GOAL: Can you set down, exactly as they appear below, the lines from the opening of the material through the one bearing "return tuple(min(0.95, max(0.0008, lin(v)", minus the pictures?

SUPPLIED DATA:
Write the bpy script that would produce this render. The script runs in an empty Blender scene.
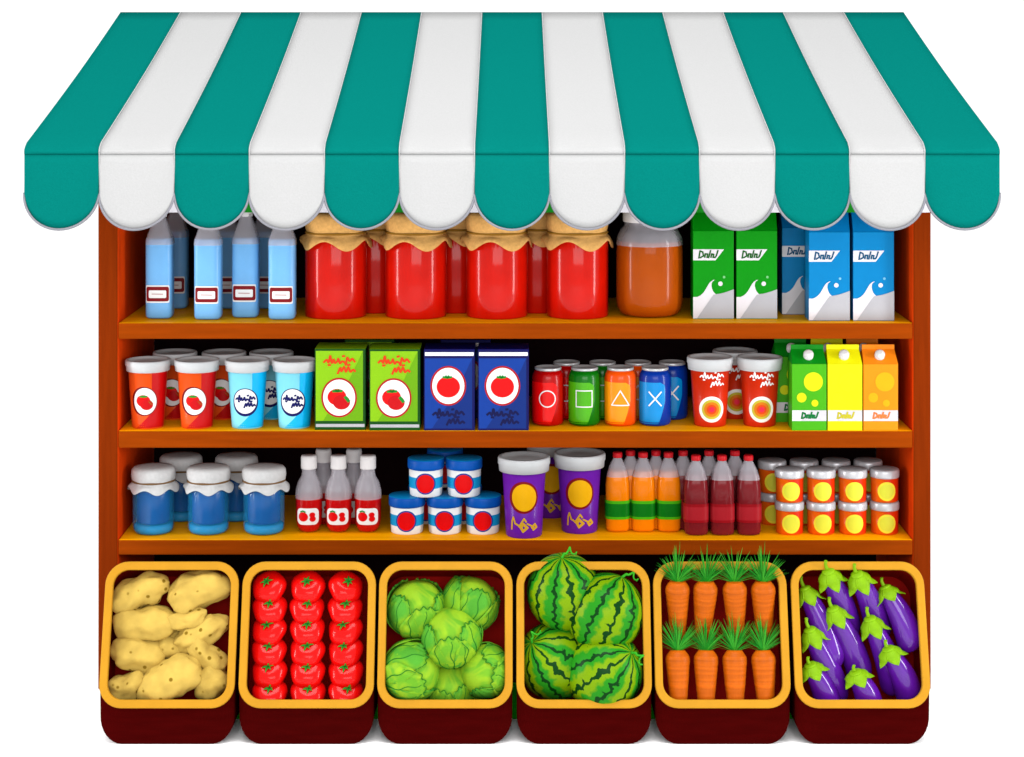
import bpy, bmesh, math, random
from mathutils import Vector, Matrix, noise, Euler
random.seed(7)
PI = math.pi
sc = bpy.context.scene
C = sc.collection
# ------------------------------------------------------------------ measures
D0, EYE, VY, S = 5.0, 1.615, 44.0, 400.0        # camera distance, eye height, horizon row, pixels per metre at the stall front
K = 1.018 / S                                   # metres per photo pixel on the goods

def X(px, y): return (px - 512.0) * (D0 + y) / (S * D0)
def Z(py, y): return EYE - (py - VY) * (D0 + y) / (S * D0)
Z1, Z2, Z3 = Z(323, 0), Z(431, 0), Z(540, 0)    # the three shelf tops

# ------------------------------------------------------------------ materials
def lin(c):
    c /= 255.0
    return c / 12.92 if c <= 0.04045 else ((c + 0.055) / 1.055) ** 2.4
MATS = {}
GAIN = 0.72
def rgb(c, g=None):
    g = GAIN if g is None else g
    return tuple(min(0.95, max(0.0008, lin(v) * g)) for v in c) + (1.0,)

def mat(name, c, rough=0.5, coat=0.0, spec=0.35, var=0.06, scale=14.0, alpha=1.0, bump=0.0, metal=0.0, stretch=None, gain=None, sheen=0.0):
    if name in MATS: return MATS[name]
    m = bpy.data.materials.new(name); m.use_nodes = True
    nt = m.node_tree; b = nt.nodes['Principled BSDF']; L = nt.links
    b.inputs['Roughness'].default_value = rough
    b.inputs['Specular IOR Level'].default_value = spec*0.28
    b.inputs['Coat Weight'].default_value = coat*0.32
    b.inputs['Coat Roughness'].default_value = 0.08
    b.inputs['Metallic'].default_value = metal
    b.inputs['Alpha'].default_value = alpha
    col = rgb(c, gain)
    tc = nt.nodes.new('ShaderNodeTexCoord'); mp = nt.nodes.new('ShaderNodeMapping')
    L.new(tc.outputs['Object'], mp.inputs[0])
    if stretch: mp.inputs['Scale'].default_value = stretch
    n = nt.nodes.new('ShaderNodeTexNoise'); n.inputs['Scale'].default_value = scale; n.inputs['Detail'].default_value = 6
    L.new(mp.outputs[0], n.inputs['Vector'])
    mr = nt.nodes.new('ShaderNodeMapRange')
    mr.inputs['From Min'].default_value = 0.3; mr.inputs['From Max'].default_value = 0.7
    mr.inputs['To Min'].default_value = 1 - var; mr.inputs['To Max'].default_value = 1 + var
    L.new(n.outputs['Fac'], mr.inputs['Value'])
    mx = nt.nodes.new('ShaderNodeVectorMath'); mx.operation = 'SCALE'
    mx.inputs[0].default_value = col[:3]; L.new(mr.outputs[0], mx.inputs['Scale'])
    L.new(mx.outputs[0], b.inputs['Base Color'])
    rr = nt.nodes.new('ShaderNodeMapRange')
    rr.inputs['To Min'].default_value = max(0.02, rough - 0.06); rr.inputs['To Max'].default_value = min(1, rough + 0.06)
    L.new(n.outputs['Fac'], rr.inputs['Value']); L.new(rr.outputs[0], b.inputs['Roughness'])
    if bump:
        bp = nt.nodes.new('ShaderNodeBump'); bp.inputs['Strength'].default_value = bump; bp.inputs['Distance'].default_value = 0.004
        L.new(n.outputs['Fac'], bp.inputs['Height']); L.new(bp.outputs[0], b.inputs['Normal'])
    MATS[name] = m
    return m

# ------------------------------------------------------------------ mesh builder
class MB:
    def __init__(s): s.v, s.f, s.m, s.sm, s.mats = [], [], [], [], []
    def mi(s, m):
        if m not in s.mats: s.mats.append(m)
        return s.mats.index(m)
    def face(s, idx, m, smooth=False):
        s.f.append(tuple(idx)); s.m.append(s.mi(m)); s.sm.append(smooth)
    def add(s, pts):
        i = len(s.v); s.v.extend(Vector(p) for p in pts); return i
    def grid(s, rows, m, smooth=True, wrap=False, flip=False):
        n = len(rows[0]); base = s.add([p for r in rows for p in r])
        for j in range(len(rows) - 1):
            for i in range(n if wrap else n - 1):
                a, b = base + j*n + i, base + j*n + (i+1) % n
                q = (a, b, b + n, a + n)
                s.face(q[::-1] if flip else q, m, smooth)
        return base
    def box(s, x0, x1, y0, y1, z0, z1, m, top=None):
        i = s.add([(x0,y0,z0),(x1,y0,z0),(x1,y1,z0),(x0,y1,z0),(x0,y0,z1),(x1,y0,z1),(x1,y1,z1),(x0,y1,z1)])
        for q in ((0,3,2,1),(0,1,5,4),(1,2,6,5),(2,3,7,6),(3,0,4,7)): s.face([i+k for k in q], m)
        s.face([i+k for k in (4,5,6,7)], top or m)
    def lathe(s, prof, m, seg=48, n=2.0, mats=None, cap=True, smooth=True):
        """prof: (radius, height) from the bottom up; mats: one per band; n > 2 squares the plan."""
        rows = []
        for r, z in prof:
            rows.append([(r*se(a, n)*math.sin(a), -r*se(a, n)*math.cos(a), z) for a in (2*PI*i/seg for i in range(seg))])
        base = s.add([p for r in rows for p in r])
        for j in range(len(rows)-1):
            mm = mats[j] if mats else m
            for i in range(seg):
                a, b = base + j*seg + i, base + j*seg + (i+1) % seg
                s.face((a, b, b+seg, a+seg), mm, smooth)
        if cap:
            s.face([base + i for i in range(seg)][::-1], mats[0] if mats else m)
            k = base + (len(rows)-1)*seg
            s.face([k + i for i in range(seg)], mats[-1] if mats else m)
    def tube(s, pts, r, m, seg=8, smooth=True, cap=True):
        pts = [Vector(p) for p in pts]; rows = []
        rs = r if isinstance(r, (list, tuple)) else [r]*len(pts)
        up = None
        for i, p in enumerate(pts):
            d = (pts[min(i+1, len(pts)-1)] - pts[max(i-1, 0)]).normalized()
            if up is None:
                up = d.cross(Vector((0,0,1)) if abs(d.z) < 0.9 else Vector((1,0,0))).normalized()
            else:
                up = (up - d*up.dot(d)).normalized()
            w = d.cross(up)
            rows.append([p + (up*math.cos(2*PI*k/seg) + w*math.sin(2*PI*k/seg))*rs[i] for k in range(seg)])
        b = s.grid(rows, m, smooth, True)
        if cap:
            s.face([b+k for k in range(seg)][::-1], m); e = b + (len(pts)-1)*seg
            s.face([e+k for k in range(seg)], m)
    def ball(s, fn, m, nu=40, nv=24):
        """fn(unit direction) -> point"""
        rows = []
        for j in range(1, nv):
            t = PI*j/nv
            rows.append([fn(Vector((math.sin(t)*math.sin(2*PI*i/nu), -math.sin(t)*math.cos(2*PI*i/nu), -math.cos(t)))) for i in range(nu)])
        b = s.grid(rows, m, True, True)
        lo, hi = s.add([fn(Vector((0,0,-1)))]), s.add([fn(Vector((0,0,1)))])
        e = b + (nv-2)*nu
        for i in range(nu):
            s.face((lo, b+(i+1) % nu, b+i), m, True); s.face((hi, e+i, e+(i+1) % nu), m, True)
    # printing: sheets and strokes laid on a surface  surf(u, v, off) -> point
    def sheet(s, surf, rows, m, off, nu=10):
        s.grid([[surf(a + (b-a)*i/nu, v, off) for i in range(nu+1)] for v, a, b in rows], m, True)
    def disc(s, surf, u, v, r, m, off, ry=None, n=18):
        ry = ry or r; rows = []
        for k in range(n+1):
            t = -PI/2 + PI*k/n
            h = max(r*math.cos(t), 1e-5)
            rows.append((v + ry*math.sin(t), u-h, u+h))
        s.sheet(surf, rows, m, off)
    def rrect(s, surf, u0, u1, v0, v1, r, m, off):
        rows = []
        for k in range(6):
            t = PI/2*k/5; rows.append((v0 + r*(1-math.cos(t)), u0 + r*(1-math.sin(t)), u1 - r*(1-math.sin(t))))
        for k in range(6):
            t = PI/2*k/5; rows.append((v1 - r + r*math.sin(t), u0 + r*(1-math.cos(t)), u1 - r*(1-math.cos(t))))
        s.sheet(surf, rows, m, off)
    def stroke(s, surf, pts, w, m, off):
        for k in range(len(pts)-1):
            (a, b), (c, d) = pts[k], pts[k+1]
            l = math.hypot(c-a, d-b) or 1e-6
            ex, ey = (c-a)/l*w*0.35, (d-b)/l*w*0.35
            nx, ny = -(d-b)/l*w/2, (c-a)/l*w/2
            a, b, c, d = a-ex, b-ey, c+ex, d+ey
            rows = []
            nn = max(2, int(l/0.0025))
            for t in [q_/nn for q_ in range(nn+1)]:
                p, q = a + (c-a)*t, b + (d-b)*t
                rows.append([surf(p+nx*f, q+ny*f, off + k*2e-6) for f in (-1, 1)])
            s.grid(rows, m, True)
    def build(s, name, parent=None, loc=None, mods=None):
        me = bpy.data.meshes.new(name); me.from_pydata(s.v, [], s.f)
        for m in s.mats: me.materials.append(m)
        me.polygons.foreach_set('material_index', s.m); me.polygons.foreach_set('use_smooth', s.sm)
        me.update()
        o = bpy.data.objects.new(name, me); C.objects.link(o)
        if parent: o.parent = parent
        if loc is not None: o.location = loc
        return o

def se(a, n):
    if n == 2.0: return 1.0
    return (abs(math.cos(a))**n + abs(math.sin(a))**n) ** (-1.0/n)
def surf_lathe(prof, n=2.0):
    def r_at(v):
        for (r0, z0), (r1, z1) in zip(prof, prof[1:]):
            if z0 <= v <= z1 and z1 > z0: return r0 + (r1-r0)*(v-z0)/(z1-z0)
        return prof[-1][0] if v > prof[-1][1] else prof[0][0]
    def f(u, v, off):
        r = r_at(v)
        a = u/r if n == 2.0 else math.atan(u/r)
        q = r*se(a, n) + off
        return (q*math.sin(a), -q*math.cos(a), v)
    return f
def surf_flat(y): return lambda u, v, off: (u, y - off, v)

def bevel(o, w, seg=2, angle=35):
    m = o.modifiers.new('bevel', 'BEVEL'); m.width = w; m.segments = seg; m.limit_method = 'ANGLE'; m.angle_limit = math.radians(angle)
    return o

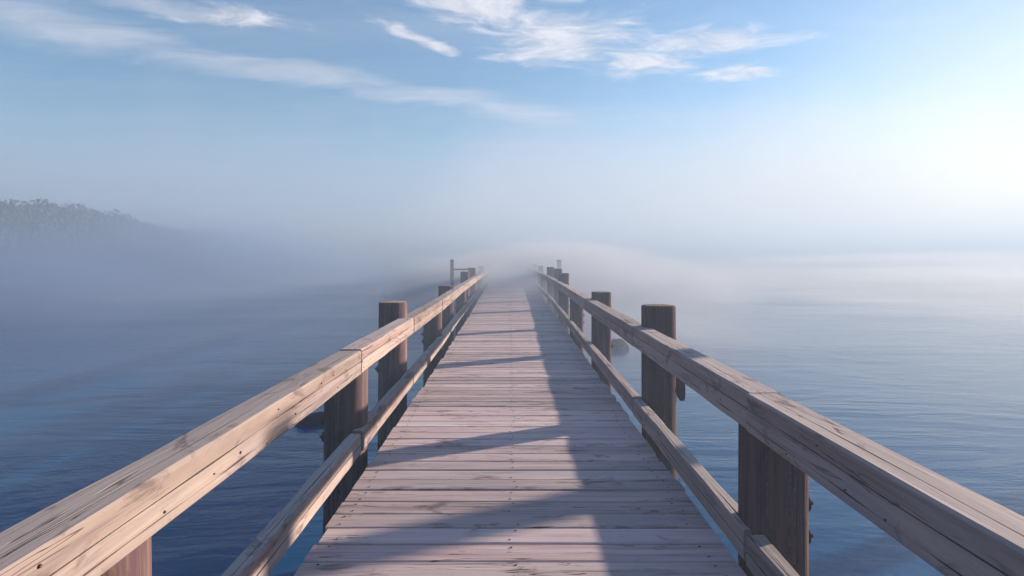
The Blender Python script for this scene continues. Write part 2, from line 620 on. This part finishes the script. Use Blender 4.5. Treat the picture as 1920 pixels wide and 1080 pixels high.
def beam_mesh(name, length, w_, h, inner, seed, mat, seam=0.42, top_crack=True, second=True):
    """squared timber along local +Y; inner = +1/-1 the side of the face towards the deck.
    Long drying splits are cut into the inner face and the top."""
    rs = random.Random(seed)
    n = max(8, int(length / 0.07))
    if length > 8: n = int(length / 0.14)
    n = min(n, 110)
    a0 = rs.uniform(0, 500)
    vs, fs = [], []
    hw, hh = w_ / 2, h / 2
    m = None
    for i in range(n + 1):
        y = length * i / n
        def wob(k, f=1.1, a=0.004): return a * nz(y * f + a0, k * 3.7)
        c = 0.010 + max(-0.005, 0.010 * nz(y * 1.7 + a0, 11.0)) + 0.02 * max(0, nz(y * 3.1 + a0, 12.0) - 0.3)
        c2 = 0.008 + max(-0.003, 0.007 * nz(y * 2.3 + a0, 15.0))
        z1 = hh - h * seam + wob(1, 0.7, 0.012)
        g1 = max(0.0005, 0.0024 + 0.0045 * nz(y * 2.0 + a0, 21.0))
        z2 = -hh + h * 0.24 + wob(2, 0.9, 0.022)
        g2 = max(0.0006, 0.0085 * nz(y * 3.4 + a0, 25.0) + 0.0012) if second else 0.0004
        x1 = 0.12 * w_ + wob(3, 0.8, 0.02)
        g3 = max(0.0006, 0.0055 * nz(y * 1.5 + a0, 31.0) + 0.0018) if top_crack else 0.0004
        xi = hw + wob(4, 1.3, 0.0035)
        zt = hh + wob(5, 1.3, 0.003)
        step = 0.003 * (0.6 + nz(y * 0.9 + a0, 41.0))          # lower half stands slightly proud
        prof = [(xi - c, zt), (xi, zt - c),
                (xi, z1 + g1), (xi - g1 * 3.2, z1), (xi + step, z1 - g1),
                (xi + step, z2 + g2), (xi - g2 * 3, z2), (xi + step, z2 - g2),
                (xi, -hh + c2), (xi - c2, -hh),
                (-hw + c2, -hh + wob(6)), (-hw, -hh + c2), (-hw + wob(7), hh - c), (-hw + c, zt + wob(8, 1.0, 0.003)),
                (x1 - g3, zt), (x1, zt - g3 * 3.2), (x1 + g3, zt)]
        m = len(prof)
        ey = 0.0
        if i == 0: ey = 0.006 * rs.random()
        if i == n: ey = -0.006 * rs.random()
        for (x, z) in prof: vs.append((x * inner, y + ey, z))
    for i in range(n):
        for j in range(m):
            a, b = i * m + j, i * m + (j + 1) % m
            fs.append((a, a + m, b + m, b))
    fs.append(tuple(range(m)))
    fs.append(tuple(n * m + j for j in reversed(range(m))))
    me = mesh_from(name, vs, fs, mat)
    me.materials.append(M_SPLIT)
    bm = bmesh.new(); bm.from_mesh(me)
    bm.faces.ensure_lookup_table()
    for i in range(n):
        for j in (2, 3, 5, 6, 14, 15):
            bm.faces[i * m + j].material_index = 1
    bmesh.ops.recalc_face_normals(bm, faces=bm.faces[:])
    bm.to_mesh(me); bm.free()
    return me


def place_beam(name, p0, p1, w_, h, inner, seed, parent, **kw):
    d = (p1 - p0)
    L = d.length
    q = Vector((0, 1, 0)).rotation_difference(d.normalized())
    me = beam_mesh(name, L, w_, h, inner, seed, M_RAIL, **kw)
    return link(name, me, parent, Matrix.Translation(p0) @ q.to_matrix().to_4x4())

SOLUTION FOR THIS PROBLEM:
Write the bpy script that would produce this render. The script runs in an empty Blender scene.
import bpy, bmesh, math, random
from mathutils import Vector, Matrix, noise, Euler
random.seed(7)
PI = math.pi
sc = bpy.context.scene
C = sc.collection
# ------------------------------------------------------------------ measures
D0, EYE, VY, S = 5.0, 1.615, 44.0, 400.0        # camera distance, eye height, horizon row, pixels per metre at the stall front
K = 1.018 / S                                   # metres per photo pixel on the goods

def X(px, y): return (px - 512.0) * (D0 + y) / (S * D0)
def Z(py, y): return EYE - (py - VY) * (D0 + y) / (S * D0)
Z1, Z2, Z3 = Z(323, 0), Z(431, 0), Z(540, 0)    # the three shelf tops

# ------------------------------------------------------------------ materials
def lin(c):
    c /= 255.0
    return c / 12.92 if c <= 0.04045 else ((c + 0.055) / 1.055) ** 2.4
MATS = {}
GAIN = 0.72
def rgb(c, g=None):
    g = GAIN if g is None else g
    return tuple(min(0.95, max(0.0008, lin(v) * g)) for v in c) + (1.0,)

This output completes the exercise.